[start]
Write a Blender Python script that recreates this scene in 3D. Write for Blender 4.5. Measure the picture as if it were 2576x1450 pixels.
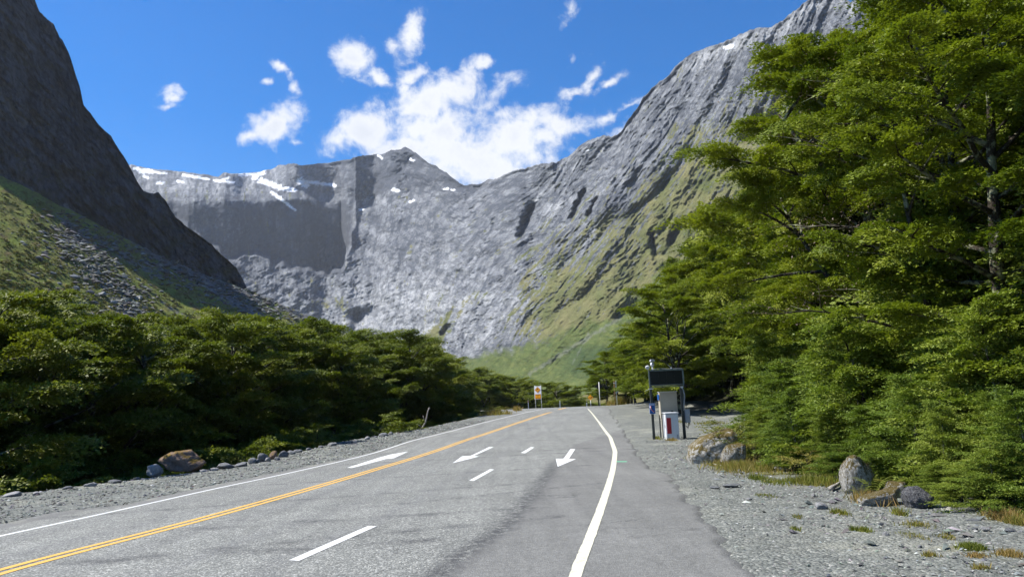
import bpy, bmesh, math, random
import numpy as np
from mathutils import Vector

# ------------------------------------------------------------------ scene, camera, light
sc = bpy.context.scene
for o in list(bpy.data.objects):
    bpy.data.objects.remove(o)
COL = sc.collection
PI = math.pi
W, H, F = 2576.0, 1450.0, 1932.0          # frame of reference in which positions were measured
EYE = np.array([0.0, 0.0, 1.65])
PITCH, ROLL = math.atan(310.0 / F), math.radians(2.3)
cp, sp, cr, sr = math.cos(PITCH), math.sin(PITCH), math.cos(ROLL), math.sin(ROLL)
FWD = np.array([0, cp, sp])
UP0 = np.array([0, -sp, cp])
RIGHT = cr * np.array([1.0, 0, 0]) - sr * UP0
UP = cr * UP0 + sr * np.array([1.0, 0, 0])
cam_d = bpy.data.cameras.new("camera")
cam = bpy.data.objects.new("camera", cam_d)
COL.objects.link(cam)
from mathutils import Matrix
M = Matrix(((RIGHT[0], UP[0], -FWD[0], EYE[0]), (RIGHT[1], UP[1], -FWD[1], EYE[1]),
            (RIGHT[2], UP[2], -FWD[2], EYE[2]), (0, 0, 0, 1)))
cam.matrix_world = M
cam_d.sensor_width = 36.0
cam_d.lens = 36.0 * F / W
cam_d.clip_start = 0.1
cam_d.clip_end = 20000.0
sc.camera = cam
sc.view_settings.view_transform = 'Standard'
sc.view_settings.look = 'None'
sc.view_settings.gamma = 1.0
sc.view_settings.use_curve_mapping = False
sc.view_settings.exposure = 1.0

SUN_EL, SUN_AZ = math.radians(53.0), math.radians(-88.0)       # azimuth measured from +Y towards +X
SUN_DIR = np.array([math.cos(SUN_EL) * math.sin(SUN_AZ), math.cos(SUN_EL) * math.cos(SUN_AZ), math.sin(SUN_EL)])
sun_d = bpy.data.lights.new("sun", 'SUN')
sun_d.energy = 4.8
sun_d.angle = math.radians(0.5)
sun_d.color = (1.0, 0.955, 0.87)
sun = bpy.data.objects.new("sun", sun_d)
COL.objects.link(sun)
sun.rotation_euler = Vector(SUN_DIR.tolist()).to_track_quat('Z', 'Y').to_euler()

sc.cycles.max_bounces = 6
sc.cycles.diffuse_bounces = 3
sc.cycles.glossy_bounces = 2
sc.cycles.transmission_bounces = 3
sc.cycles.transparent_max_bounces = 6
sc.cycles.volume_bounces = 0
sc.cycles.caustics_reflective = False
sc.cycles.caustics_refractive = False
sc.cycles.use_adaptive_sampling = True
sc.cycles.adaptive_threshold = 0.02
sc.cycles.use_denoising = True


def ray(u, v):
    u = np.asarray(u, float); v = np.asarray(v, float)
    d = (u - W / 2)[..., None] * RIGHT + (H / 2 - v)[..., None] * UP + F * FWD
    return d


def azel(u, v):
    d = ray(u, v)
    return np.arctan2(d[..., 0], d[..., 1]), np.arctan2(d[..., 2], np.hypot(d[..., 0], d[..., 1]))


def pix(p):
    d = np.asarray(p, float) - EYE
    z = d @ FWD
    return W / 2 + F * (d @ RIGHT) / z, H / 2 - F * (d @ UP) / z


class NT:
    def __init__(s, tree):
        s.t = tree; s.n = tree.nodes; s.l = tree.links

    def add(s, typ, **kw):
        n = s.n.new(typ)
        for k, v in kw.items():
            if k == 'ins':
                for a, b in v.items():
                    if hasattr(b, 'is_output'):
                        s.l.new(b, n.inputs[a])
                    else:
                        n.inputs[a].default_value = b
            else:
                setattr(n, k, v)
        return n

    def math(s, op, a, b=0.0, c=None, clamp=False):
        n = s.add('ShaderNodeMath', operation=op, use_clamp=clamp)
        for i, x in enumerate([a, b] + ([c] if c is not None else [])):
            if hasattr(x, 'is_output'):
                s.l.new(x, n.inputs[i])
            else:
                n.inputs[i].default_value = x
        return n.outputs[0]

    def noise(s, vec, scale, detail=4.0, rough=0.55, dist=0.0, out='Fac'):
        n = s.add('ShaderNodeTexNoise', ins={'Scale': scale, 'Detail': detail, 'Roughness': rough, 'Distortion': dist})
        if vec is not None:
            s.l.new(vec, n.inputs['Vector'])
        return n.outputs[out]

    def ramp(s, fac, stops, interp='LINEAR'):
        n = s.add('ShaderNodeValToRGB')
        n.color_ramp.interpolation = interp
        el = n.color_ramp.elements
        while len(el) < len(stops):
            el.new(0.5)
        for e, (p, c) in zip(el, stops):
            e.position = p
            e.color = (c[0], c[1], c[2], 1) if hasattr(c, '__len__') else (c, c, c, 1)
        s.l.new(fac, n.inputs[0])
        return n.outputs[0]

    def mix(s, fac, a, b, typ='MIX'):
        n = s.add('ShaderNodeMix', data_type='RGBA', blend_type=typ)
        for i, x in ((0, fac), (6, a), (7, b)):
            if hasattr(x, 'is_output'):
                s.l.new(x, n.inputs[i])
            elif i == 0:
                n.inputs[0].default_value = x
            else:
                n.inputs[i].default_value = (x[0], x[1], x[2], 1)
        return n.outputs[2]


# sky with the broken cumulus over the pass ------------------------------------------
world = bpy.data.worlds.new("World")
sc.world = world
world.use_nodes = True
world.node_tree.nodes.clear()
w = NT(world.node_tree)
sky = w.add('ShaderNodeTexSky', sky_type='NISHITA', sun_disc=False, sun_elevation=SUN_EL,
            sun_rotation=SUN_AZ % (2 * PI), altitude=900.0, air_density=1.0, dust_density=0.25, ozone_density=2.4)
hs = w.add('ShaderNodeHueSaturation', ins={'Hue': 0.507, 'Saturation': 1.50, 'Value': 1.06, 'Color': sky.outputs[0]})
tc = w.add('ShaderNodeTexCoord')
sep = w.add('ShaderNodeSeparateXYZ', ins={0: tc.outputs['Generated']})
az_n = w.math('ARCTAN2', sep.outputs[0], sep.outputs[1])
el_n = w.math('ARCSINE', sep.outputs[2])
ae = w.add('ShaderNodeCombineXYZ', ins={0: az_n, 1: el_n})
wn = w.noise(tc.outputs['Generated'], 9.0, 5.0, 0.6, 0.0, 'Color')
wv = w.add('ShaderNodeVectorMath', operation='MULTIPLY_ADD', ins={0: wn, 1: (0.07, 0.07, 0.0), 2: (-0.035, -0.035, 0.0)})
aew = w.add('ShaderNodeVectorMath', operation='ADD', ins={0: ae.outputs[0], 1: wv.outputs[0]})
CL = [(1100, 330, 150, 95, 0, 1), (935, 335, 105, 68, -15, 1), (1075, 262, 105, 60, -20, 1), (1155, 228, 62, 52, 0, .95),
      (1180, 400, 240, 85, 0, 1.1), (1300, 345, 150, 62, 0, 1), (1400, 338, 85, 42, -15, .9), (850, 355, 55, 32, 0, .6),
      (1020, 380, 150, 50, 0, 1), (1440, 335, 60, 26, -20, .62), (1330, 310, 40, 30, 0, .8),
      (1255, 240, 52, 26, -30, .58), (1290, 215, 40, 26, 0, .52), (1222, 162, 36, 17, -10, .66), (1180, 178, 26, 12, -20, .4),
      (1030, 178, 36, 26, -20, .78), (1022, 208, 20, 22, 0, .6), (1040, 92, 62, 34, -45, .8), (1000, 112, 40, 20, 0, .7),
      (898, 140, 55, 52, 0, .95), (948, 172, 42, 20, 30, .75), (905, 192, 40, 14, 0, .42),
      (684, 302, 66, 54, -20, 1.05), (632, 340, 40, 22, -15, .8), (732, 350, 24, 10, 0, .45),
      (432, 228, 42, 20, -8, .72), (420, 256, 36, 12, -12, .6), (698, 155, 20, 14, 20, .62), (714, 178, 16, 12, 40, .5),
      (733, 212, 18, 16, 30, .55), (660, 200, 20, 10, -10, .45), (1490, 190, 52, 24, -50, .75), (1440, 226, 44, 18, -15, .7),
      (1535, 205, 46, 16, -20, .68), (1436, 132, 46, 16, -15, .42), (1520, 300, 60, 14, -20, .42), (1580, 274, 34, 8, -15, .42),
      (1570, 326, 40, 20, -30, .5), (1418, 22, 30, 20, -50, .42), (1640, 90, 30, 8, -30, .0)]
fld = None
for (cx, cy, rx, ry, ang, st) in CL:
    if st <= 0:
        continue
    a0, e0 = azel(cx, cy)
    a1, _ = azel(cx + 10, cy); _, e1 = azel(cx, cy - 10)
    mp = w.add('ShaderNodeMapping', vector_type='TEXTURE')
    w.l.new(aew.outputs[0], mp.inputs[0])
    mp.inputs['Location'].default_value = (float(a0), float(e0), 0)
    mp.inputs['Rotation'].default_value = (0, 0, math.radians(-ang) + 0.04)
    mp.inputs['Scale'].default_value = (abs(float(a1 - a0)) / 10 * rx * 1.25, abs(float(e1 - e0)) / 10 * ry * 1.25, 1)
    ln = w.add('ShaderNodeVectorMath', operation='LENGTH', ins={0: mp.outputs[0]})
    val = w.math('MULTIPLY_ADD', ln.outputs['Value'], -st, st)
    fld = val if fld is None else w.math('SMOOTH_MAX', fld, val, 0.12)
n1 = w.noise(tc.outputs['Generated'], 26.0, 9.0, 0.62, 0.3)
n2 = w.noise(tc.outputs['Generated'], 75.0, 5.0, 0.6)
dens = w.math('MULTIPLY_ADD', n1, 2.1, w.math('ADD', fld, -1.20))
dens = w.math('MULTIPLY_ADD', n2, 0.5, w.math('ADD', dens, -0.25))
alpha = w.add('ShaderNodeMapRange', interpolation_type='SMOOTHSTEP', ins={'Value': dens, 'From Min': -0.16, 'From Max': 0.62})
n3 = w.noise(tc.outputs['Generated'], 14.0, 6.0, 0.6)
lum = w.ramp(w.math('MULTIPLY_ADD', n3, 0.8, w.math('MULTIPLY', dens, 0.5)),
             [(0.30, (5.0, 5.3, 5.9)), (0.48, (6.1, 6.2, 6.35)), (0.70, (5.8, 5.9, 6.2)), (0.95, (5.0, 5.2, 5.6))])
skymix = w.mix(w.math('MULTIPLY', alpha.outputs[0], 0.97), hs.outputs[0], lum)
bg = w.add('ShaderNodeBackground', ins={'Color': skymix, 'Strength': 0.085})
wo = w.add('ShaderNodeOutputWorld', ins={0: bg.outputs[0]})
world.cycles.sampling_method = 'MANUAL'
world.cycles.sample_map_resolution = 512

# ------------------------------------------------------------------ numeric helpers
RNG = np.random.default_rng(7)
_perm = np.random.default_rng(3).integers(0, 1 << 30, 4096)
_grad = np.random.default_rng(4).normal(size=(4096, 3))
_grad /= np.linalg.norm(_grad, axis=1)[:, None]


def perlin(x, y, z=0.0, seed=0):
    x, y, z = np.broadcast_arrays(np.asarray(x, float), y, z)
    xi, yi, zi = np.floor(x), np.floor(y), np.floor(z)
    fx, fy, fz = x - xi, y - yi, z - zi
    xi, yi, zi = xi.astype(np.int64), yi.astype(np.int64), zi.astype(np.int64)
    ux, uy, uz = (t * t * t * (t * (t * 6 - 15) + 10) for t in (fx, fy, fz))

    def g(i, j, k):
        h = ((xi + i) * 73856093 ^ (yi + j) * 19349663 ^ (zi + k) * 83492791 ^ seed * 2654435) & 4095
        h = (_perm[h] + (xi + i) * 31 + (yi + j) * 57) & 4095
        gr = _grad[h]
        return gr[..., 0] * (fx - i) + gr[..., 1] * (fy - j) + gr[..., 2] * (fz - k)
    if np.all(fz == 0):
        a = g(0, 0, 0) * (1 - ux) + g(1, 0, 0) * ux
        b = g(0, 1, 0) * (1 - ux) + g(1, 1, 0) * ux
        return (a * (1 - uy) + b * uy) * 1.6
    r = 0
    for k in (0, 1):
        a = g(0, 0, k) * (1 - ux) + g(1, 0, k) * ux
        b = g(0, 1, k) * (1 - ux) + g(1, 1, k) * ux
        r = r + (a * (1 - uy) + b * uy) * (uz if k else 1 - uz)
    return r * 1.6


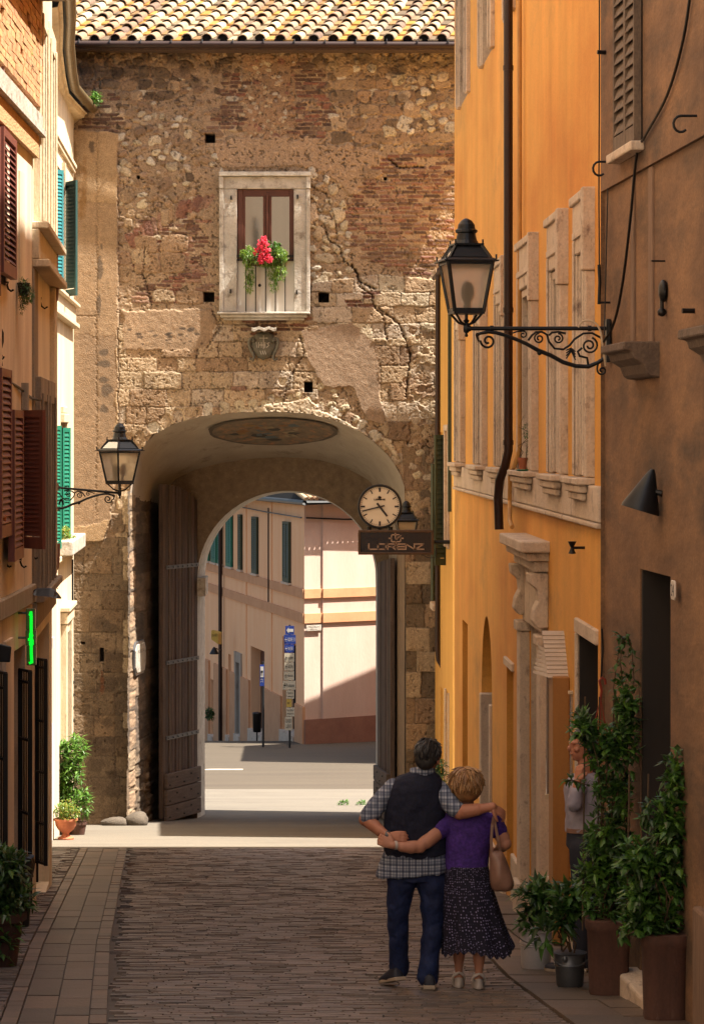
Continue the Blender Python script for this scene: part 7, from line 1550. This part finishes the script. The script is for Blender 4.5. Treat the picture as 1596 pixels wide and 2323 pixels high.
[end]
With the pictures left out, restate word for word every line of the data above, from the first down to the line that contains "from mathutils import Vector".

# Answer to this exercise
Write a Blender Python script that recreates this scene in 3D. Write for Blender 4.5. Measure the picture as if it were 2576x1450 pixels.
import bpy, bmesh, math, random
import numpy as np
from mathutils import Vector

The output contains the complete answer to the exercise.